# Task input
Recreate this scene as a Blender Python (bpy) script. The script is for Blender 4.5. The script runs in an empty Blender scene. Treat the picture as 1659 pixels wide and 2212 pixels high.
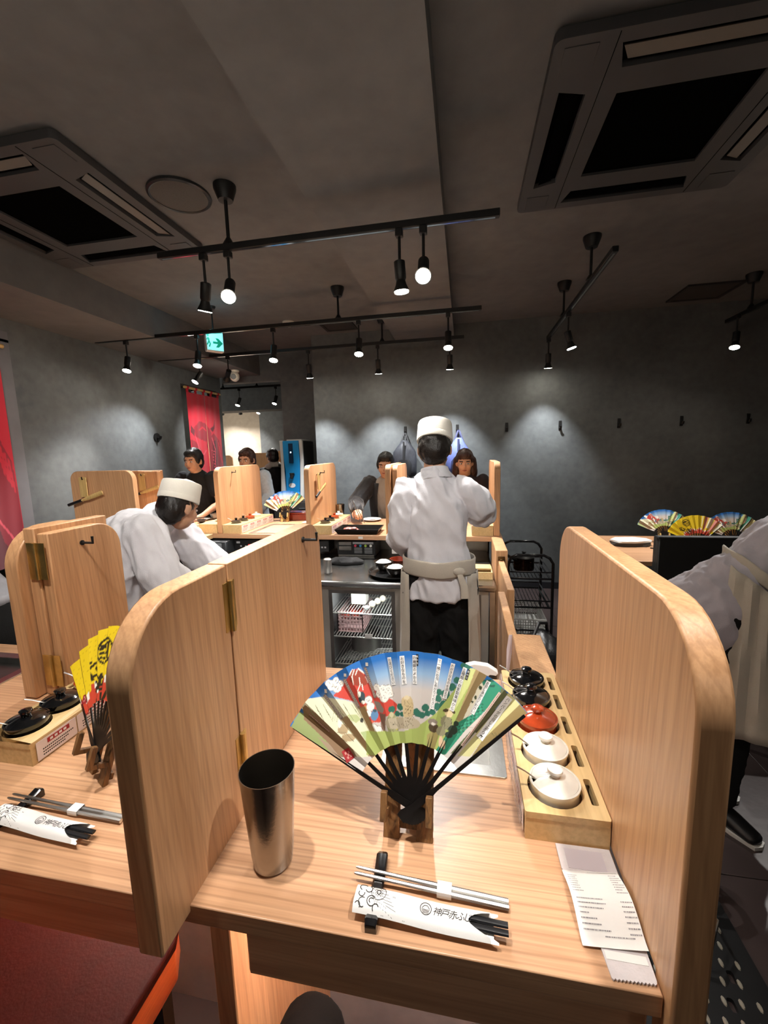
import bpy, bmesh, math, random
import numpy as np
from mathutils import Vector, Matrix, noise
from mathutils.geometry import tessellate_polygon
random.seed(7)
scene = bpy.context.scene
COL = scene.collection
# ---------------------------------------------------------------- camera
cam_d = bpy.data.cameras.new('camera'); cam = bpy.data.objects.new('camera', cam_d); COL.objects.link(cam)
cam_d.sensor_fit = 'HORIZONTAL'; cam_d.sensor_width = 36.0; cam_d.lens = 36.0 * 910.0 / 1659.0
cam_d.clip_start = 0.02; cam_d.clip_end = 60
cam.matrix_world = Matrix(((0.982409, -0.000144, 0.186744, 0.0), (0.184784, 0.145264, -0.971984, 0.0),
                           (-0.026987, 0.989393, 0.142735, 1.6), (0, 0, 0, 1)))
scene.camera = cam
# ---------------------------------------------------------------- world, exposure
world = bpy.data.worlds.new('world'); scene.world = world; world.use_nodes = True
world.node_tree.nodes['Background'].inputs[0].default_value = (0.9, 0.95, 1.0, 1)
world.node_tree.nodes['Background'].inputs[1].default_value = 0.02
scene.view_settings.view_transform = 'Standard'; scene.view_settings.look = 'None'
scene.view_settings.exposure = 1.85; scene.view_settings.gamma = 1.0; scene.view_settings.use_curve_mapping = False
SPOT_W = 62.0            # watts of one track spot
# ---------------------------------------------------------------- helpers
PI = math.pi
T = 0.98                 # height of the guests' counter
def lin(h):
    c = [int(h[i:i+2], 16) / 255 for i in (0, 2, 4)]
    return tuple(x / 12.92 if x <= .04045 else ((x + .055) / 1.055) ** 2.4 for x in c)
MATS = {}
def new_mat(name):
    m = bpy.data.materials.new(name); m.use_nodes = True
    return m, m.node_tree, m.node_tree.nodes['Principled BSDF']
def P(name, hexc, rough=.5, metal=0., var=0., scale=8., bump=0., bscale=60., trans=0., coat=0., alpha=1., ior=1.45, emit=0., sheen=0., sub=0.):
    """plain procedural material with a little noise in colour and relief"""
    if name in MATS: return MATS[name]
    m, nt, b = new_mat(name); c = lin(hexc)
    b.inputs['Base Color'].default_value = (*c, 1); b.inputs['Roughness'].default_value = rough
    b.inputs['Metallic'].default_value = metal; b.inputs['Transmission Weight'].default_value = trans
    b.inputs['Coat Weight'].default_value = coat; b.inputs['Coat Roughness'].default_value = .08
    b.inputs['Alpha'].default_value = alpha; b.inputs['IOR'].default_value = ior
    b.inputs['Sheen Weight'].default_value = sheen; b.inputs['Subsurface Weight'].default_value = sub
    if sub: b.inputs['Subsurface Radius'].default_value = (.02, .008, .005)
    if emit:
        b.inputs['Emission Color'].default_value = (*c, 1); b.inputs['Emission Strength'].default_value = emit
    tc = nt.nodes.new('ShaderNodeTexCoord')
    if var:
        n = nt.nodes.new('ShaderNodeTexNoise'); n.inputs['Scale'].default_value = scale; n.inputs['Detail'].default_value = 6
        nt.links.new(tc.outputs['Object'], n.inputs['Vector'])
        r = nt.nodes.new('ShaderNodeValToRGB'); e = r.color_ramp.elements
        e[0].position = .3; e[1].position = .7
        e[0].color = (*[x * (1 - var) for x in c], 1); e[1].color = (*[min(1, x * (1 + var)) for x in c], 1)
        nt.links.new(n.outputs['Fac'], r.inputs['Fac']); nt.links.new(r.outputs['Color'], b.inputs['Base Color'])
    if bump:
        n = nt.nodes.new('ShaderNodeTexNoise'); n.inputs['Scale'].default_value = bscale; n.inputs['Detail'].default_value = 5
        nt.links.new(tc.outputs['Object'], n.inputs['Vector'])
        bp = nt.nodes.new('ShaderNodeBump'); bp.inputs['Strength'].default_value = bump; bp.inputs['Distance'].default_value = .004
        nt.links.new(n.outputs['Fac'], bp.inputs['Height']); nt.links.new(bp.outputs['Normal'], b.inputs['Normal'])
    MATS[name] = m; return m
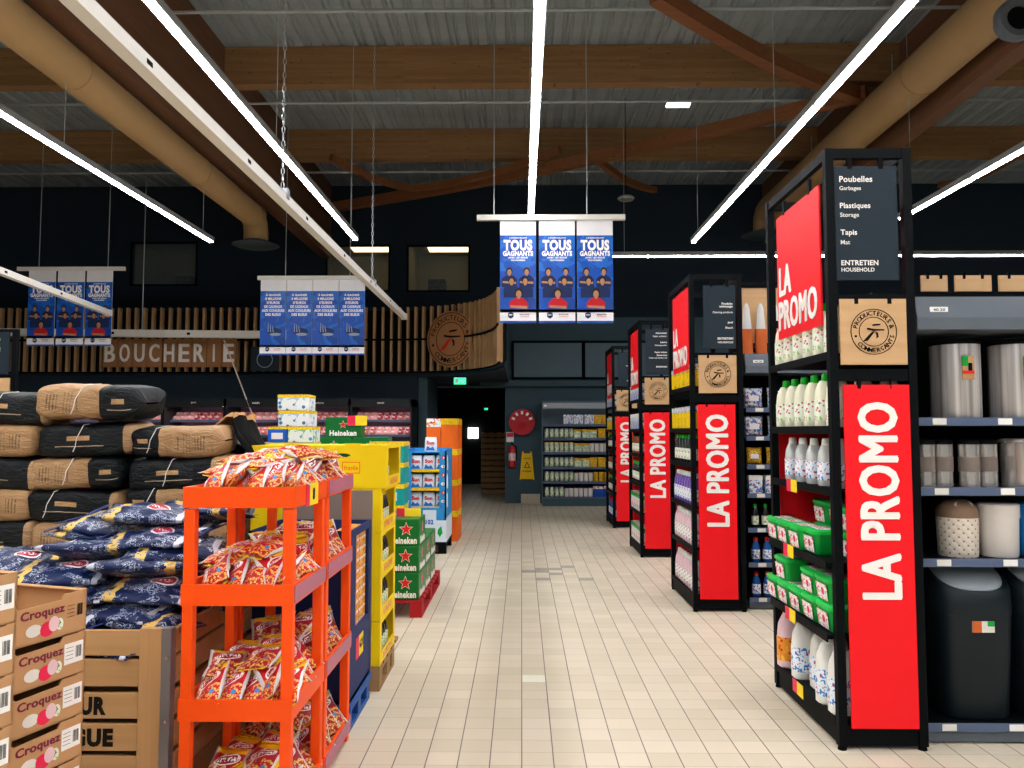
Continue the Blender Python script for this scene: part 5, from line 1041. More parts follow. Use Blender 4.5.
BP = [bag_proto(0, 'snack'), bag_proto(1, 'snack'), bag_proto(2, 'snackshade'), bag_proto(3, 'snackshade')]
def bag(x, y, z, rx, ry, rz, lab, dark=False, s=1.0):  # dark picks the bag copies with shade in their colour, for rear and lower trays
    BP[(2 if dark else 0) + R.randint(0, 1)]((x, y, z), (rx, ry, rz), lab, scale=(s, s, s))
TN = ['top tray', 'second tray', 'third tray', 'lowest tray']
for k, (Y0, Y1) in enumerate(((3.0, 3.49), (3.515, 4.03))):
    rk = ['closer rack', 'farther rack'][k]
    for i, z in enumerate(RZ):
        zz = z - 0.066
        front = 5 if k == 0 else 4
        for j in range(front):      # bags stood along the end facing the camera
            x = RX0 + 0.075 + j * 0.072 + R.uniform(-0.01, 0.01)
            bag(x + 0.015, Y0 + 0.10 + R.uniform(0, 0.02), zz + 0.078 + R.uniform(-0.008, 0.012), -0.85 + R.uniform(-0.25, 0.15), -0.6 + R.uniform(-0.25, 0.25), -0.35 + R.uniform(-0.25, 0.3), 'snack bag, %s across the end face of the %s, %s' % (ORD[j], TN[i], rk), k == 1 or i == 3)
        for j in range(4):          # bags leaning along the aisle side
            y = Y0 + 0.14 + j * 0.095
            bag(RX1 - 0.108, y, zz + 0.095 + (0.01 if j else 0), -0.75 + R.uniform(-0.2, 0.15), R.uniform(-0.45, 0.1), 0.85 + R.uniform(-0.3, 0.3), 'snack bag, %s along the aisle side of the %s, %s' % (ORD[j], TN[i], rk), k == 1 or i == 3)
        for j in range(4):          # bags lying on the heap
            x = RX0 + 0.10 + (j % 2) * 0.15; y = Y0 + 0.21 + (j // 2) * 0.15
            bag(x, y, zz + (0.12 if i == 0 else 0.14) + 0.03 * (j % 2), -PI / 2 + 0.25 + R.uniform(-0.1, 0.2), R.uniform(-0.15, 0.15), R.uniform(-0.6, 0.6), 'snack bag, %s lying on the heap of the %s, %s' % (ORD[j], TN[i], rk), k == 1 or i > 1)
        if i == 0 :
            for j in range(3):
                x = RX0 + 0.13 + j * 0.1; y = Y0 + (0.18 if k else 0.3) + 0.03 * j
                bag(x, y, zz + 0.165 + 0.012 * j - (0.02 if k else 0), -PI / 2 + 0.2, R.uniform(-0.1, 0.2), 0.9 * (j - 1), 'snack bag, %s on the very crown of the heap, %s' % (ORD[j], rk), False)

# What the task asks
Print the whole listing above once more, word for word, without its pictures.

# Final answer
Recreate this scene as a Blender Python (bpy) script. The script is for Blender 4.5. The script runs in an empty Blender scene. Treat the picture as 1659 pixels wide and 2212 pixels high.
import bpy, bmesh, math, random
import numpy as np
from mathutils import Vector, Matrix, noise
from mathutils.geometry import tessellate_polygon
random.seed(7)
scene = bpy.context.scene
COL = scene.collection
# ---------------------------------------------------------------- camera
cam_d = bpy.data.cameras.new('camera'); cam = bpy.data.objects.new('camera', cam_d); COL.objects.link(cam)
cam_d.sensor_fit = 'HORIZONTAL'; cam_d.sensor_width = 36.0; cam_d.lens = 36.0 * 910.0 / 1659.0
cam_d.clip_start = 0.02; cam_d.clip_end = 60
cam.matrix_world = Matrix(((0.982409, -0.000144, 0.186744, 0.0), (0.184784, 0.145264, -0.971984, 0.0),
                           (-0.026987, 0.989393, 0.142735, 1.6), (0, 0, 0, 1)))
scene.camera = cam
# ---------------------------------------------------------------- world, exposure
world = bpy.data.worlds.new('world'); scene.world = world; world.use_nodes = True
world.node_tree.nodes['Background'].inputs[0].default_value = (0.9, 0.95, 1.0, 1)
world.node_tree.nodes['Background'].inputs[1].default_value = 0.02
scene.view_settings.view_transform = 'Standard'; scene.view_settings.look = 'None'
scene.view_settings.exposure = 1.85; scene.view_settings.gamma = 1.0; scene.view_settings.use_curve_mapping = False
SPOT_W = 62.0            # watts of one track spot
# ---------------------------------------------------------------- helpers
PI = math.pi
T = 0.98                 # height of the guests' counter
def lin(h):
    c = [int(h[i:i+2], 16) / 255 for i in (0, 2, 4)]
    return tuple(x / 12.92 if x <= .04045 else ((x + .055) / 1.055) ** 2.4 for x in c)
MATS = {}
def new_mat(name):
    m = bpy.data.materials.new(name); m.use_nodes = True
    return m, m.node_tree, m.node_tree.nodes['Principled BSDF']
def P(name, hexc, rough=.5, metal=0., var=0., scale=8., bump=0., bscale=60., trans=0., coat=0., alpha=1., ior=1.45, emit=0., sheen=0., sub=0.):
    """plain procedural material with a little noise in colour and relief"""
    if name in MATS: return MATS[name]
    m, nt, b = new_mat(name); c = lin(hexc)
    b.inputs['Base Color'].default_value = (*c, 1); b.inputs['Roughness'].default_value = rough
    b.inputs['Metallic'].default_value = metal; b.inputs['Transmission Weight'].default_value = trans
    b.inputs['Coat Weight'].default_value = coat; b.inputs['Coat Roughness'].default_value = .08
    b.inputs['Alpha'].default_value = alpha; b.inputs['IOR'].default_value = ior
    b.inputs['Sheen Weight'].default_value = sheen; b.inputs['Subsurface Weight'].default_value = sub
    if sub: b.inputs['Subsurface Radius'].default_value = (.02, .008, .005)
    if emit:
        b.inputs['Emission Color'].default_value = (*c, 1); b.inputs['Emission Strength'].default_value = emit
    tc = nt.nodes.new('ShaderNodeTexCoord')
    if var:
        n = nt.nodes.new('ShaderNodeTexNoise'); n.inputs['Scale'].default_value = scale; n.inputs['Detail'].default_value = 6
        nt.links.new(tc.outputs['Object'], n.inputs['Vector'])
        r = nt.nodes.new('ShaderNodeValToRGB'); e = r.color_ramp.elements
        e[0].position = .3; e[1].position = .7
        e[0].color = (*[x * (1 - var) for x in c], 1); e[1].color = (*[min(1, x * (1 + var)) for x in c], 1)
        nt.links.new(n.outputs['Fac'], r.inputs['Fac']); nt.links.new(r.outputs['Color'], b.inputs['Base Color'])
    if bump:
        n = nt.nodes.new('ShaderNodeTexNoise'); n.inputs['Scale'].default_value = bscale; n.inputs['Detail'].default_value = 5
        nt.links.new(tc.outputs['Object'], n.inputs['Vector'])
        bp = nt.nodes.new('ShaderNodeBump'); bp.inputs['Strength'].default_value = bump; bp.inputs['Distance'].default_value = .004
        nt.links.new(n.outputs['Fac'], bp.inputs['Height']); nt.links.new(bp.outputs['Normal'], b.inputs['Normal'])
    MATS[name] = m; return m
Continue the Blender Python script for this scene: part 5, from line 1041. More parts follow. Use Blender 4.5.
BP = [bag_proto(0, 'snack'), bag_proto(1, 'snack'), bag_proto(2, 'snackshade'), bag_proto(3, 'snackshade')]
def bag(x, y, z, rx, ry, rz, lab, dark=False, s=1.0):  # dark picks the bag copies with shade in their colour, for rear and lower trays
    BP[(2 if dark else 0) + R.randint(0, 1)]((x, y, z), (rx, ry, rz), lab, scale=(s, s, s))
TN = ['top tray', 'second tray', 'third tray', 'lowest tray']
for k, (Y0, Y1) in enumerate(((3.0, 3.49), (3.515, 4.03))):
    rk = ['closer rack', 'farther rack'][k]
    for i, z in enumerate(RZ):
        zz = z - 0.066
        front = 5 if k == 0 else 4
        for j in range(front):      # bags stood along the end facing the camera
            x = RX0 + 0.075 + j * 0.072 + R.uniform(-0.01, 0.01)
            bag(x + 0.015, Y0 + 0.10 + R.uniform(0, 0.02), zz + 0.078 + R.uniform(-0.008, 0.012), -0.85 + R.uniform(-0.25, 0.15), -0.6 + R.uniform(-0.25, 0.25), -0.35 + R.uniform(-0.25, 0.3), 'snack bag, %s across the end face of the %s, %s' % (ORD[j], TN[i], rk), k == 1 or i == 3)
        for j in range(4):          # bags leaning along the aisle side
            y = Y0 + 0.14 + j * 0.095
            bag(RX1 - 0.108, y, zz + 0.095 + (0.01 if j else 0), -0.75 + R.uniform(-0.2, 0.15), R.uniform(-0.45, 0.1), 0.85 + R.uniform(-0.3, 0.3), 'snack bag, %s along the aisle side of the %s, %s' % (ORD[j], TN[i], rk), k == 1 or i == 3)
        for j in range(4):          # bags lying on the heap
            x = RX0 + 0.10 + (j % 2) * 0.15; y = Y0 + 0.21 + (j // 2) * 0.15
            bag(x, y, zz + (0.12 if i == 0 else 0.14) + 0.03 * (j % 2), -PI / 2 + 0.25 + R.uniform(-0.1, 0.2), R.uniform(-0.15, 0.15), R.uniform(-0.6, 0.6), 'snack bag, %s lying on the heap of the %s, %s' % (ORD[j], TN[i], rk), k == 1 or i > 1)
        if i == 0 :
            for j in range(3):
                x = RX0 + 0.13 + j * 0.1; y = Y0 + (0.18 if k else 0.3) + 0.03 * j
                bag(x, y, zz + 0.165 + 0.012 * j - (0.02 if k else 0), -PI / 2 + 0.2, R.uniform(-0.1, 0.2), 0.9 * (j - 1), 'snack bag, %s on the very crown of the heap, %s' % (ORD[j], rk), False)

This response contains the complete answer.